▸ Request
Print the lines of the listing below verbatim from its first line through the line bearing "COL = SC.collection". Any pictures are to be omitted.
-*-*-
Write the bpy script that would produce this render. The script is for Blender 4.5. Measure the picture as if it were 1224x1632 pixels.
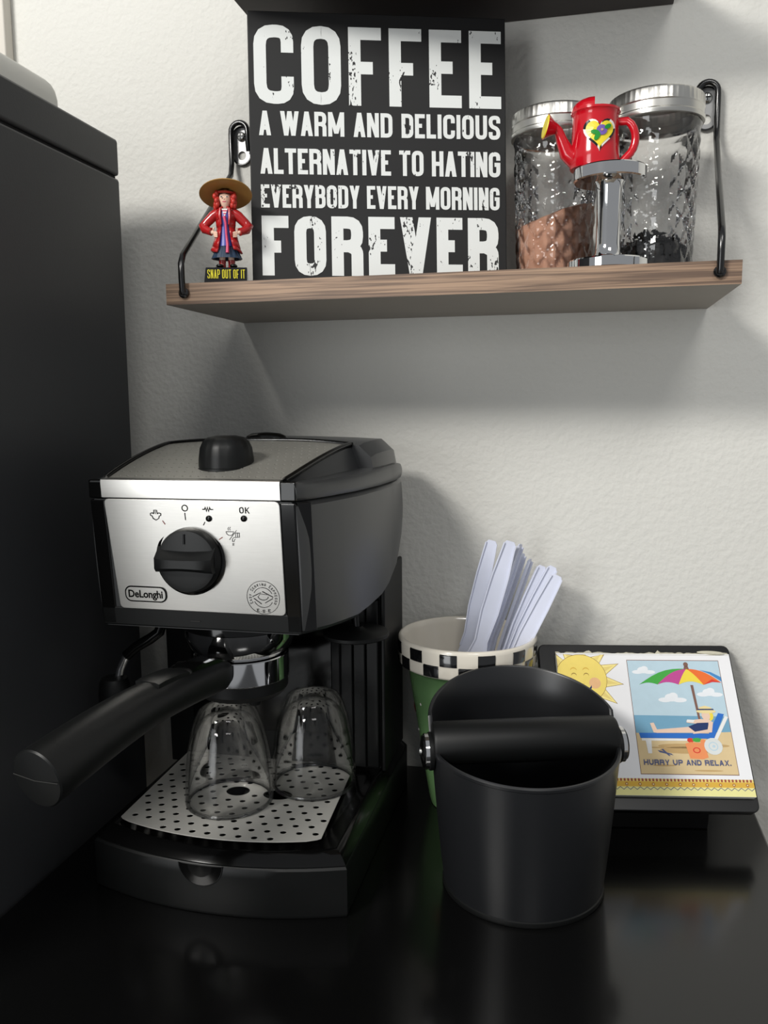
import bpy, bmesh, math, random
from mathutils import Vector, Matrix, noise
from mathutils.geometry import delaunay_2d_cdt
PI = math.pi
random.seed(4)
for o in list(bpy.data.objects): bpy.data.objects.remove(o)
SC = bpy.context.scene
COL = SC.collection

# ---------------------------------------------------------------- camera
cd = bpy.data.cameras.new('camera'); cam = bpy.data.objects.new('camera', cd); COL.objects.link(cam)
cd.sensor_fit = 'VERTICAL'; cd.sensor_height = 36.0; cd.sensor_width = 27.0
cd.lens = 1340 * 36.0 / 1632; cd.clip_start = 0.02; cd.clip_end = 30
cam.matrix_world = Matrix(((0.974965, -0.020706, 0.221392, 0.0),
                           (0.222217, 0.126260, -0.966788, -0.78),
                           (-0.007934, 0.991781, 0.127700, 0.368),
                           (0, 0, 0, 1)))
SC.camera = cam
# ---------------------------------------------------------------- world, lights, exposure
w = bpy.data.worlds.new('room_light'); SC.world = w; w.use_nodes = True
w.node_tree.nodes['Background'].inputs[0].default_value = (0.93, 0.96, 1.0, 1)
w.node_tree.nodes['Background'].inputs[1].default_value = 0.34

def area(name, loc, target, sx, sy, energy, color):
    l = bpy.data.lights.new(name, 'AREA'); l.shape = 'RECTANGLE'; l.size = sx; l.size_y = sy
    l.energy = energy; l.color = color
    o = bpy.data.objects.new(name, l); COL.objects.link(o); o.location = loc
    o.rotation_euler = (Vector(target) - Vector(loc)).to_track_quat('-Z', 'Y').to_euler()
    return o
area('ceiling_lamp', (-1.0, -1.7, 1.40), (-0.05, 0.0, 0.30), 0.55, 0.28, 32, (1.0, 0.975, 0.93))
area('window_daylight', (-1.15, -2.3, 0.25), (-0.15, -0.1, 0.25), 0.75, 1.3, 15, (0.97, 0.99, 1.0))
area('ceiling_lamp', (0.45, -1.7, 1.75), (0.0, 0.0, 0.3), 0.60, 0.30, 9, (1.0, 0.985, 0.95))
SC.view_settings.view_transform = 'Standard'; SC.view_settings.look = 'None'
SC.view_settings.gamma = 1.0; SC.view_settings.use_curve_mapping = False
SC.view_settings.exposure = 0.0

# ---------------------------------------------------------------- materials
def sl(c):
    return tuple(((v / 255) / 12.92 if v / 255 <= .04045 else ((v / 255 + .055) / 1.055) ** 2.4) for v in c)
def mat(name, col, rough=.5, metal=0., srgb=True, noise_amt=0., nscale=40., bump=0., bscale=200., bdist=.001, coat=0., spec=.5, stretch=None, aniso=0.):
    m = bpy.data.materials.new(name); m.use_nodes = True; nt = m.node_tree; N = nt.nodes; L = nt.links
    b = N['Principled BSDF']; c = sl(col) if srgb else col
    b.inputs['Base Color'].default_value = (*c, 1); b.inputs['Roughness'].default_value = rough
    b.inputs['Metallic'].default_value = metal; b.inputs['Specular IOR Level'].default_value = spec
    b.inputs['Coat Weight'].default_value = coat; b.inputs['Coat Roughness'].default_value = .08
    b.inputs['Anisotropic'].default_value = aniso
    tc = N.new('ShaderNodeTexCoord'); mp = N.new('ShaderNodeMapping'); L.new(tc.outputs['Object'], mp.inputs[0])
    if stretch: mp.inputs['Scale'].default_value = stretch
    n = N.new('ShaderNodeTexNoise'); n.inputs['Scale'].default_value = nscale; n.inputs['Detail'].default_value = 4
    L.new(mp.outputs[0], n.inputs['Vector'])
    r = N.new('ShaderNodeMix'); r.data_type = 'RGBA'
    a2 = max(noise_amt, .03)
    r.inputs[6].default_value = (*[v * (1 - a2) for v in c], 1); r.inputs[7].default_value = (*[min(1, v * (1 + a2)) for v in c], 1)
    L.new(n.outputs['Fac'], r.inputs[0]); L.new(r.outputs[2], b.inputs['Base Color'])
    if bump > 0:
        n2 = N.new('ShaderNodeTexNoise'); n2.inputs['Scale'].default_value = bscale; n2.inputs['Detail'].default_value = 3
        L.new(mp.outputs[0], n2.inputs['Vector'])
        bp = N.new('ShaderNodeBump'); bp.inputs['Strength'].default_value = bump; bp.inputs['Distance'].default_value = bdist
        L.new(n2.outputs['Fac'], bp.inputs['Height']); L.new(bp.outputs[0], b.inputs['Normal'])
    return m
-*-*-
▸ Answer in full
Write the bpy script that would produce this render. The script is for Blender 4.5. Measure the picture as if it were 1224x1632 pixels.
import bpy, bmesh, math, random
from mathutils import Vector, Matrix, noise
from mathutils.geometry import delaunay_2d_cdt
PI = math.pi
random.seed(4)
for o in list(bpy.data.objects): bpy.data.objects.remove(o)
SC = bpy.context.scene
COL = SC.collection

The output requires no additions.